What Are the Different Cornice Mouldings?

Terrie Brockmann

Cornice mouldings are decorative architectural elements that conceal the joint where the ceiling meets the wall. Moulding is the Canadian and United Kingdom spelling of "molding," and therefore a person should research both spellings when searching for cornice moulding. The three different types of decorative cornice are roving, which is a paper-covered plaster core; machined wood; and the molded type, which is available in various materials. Mouldings are available in many styles, from classic to modern.

Woman posing
Woman posing

Designers use molded cornices on interior and exterior areas. Interior mouldings may be made of polyurethane or polystyrene, fiberglass, or reinforced gypsum (GRG). In some countries, they refer to fiberglass as "glassfibre." Some manufacturers offer wood or wood product interior mouldings. External mouldings may be made of the poly products or fiberglass and fiberglass-reinforced concrete (GFRC).

People choose to use cornice mouldings for different reasons. Many older homes have existing cornice or crown moulding, and homeowners may use the cheaper and lighter poly product mouldings to mimic the existing moulding in new rooms or to repair damaged existing moulding. One type of cornice moulding is custom-made expanded polystyrene moulding that matches existing moulding, and often renovation and restoration specialists make the moulding themselves.

A more popular type of cornice moulding is the modern foam or poly product plastic mouldings. Homeowners usually can install this moulding using a simple saw and adhesive. Many of the designs are replicas of the traditional plaster or wood mouldings found in older homes, such as Victorian era buildings. Cornice mouldings date back to ancient times and were popular in Greek, Roman, and other regional architecture. Many of the modern styles are plainer, lacking the frilly and flowery details of older mouldings.

A newer type of cornice moulding allows homeowners to hide wires in the hollow section. These wires may be for lighting, computer networking, or sound systems.
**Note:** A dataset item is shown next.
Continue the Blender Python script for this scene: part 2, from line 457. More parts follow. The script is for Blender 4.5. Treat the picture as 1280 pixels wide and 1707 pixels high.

Often an accredited electrician installs these systems and ensures that the moulding materials are not flammable.

Another consideration about cornice mouldings is the shape of the moulding. Generally, manufacturers offer a wide variety of shapes, such as S-curved, C-curved, or other profiles. Most manufacturers offer the mouldings in 8- to 10- foot (about 2.4- to 3-m) sections. Many of them offer special cornice moulding pieces for internal and external corner pieces. Using these pieces usually speeds up and simplifies installing the mouldings.

When considering which cornice mouldings are appropriate for a building, a person should weigh the advantages and disadvantages of each type. Soft wood mouldings are lighter and generally cheaper than hard wood mouldings, but they are often blotchy when stained and are heavier than most of the poly product mouldings. Fiberglass mouldings typically are heavier than the poly products, but may be stronger than the poly product ones. The polyurethane and polystyrene products are the lightest and are frequently easiest to install. Some of these products may be easily damaged, though, if handled roughly.

Some people prefer the newer non-traditional types of cornice mouldings because they can use them in non-traditional ways. Besides hiding wiring in the mouldings, some of the newer types of mouldings have areas where designers can add lights. Typically, this lighting offers a backlight illumination to the ceiling, giving a dramatic effect.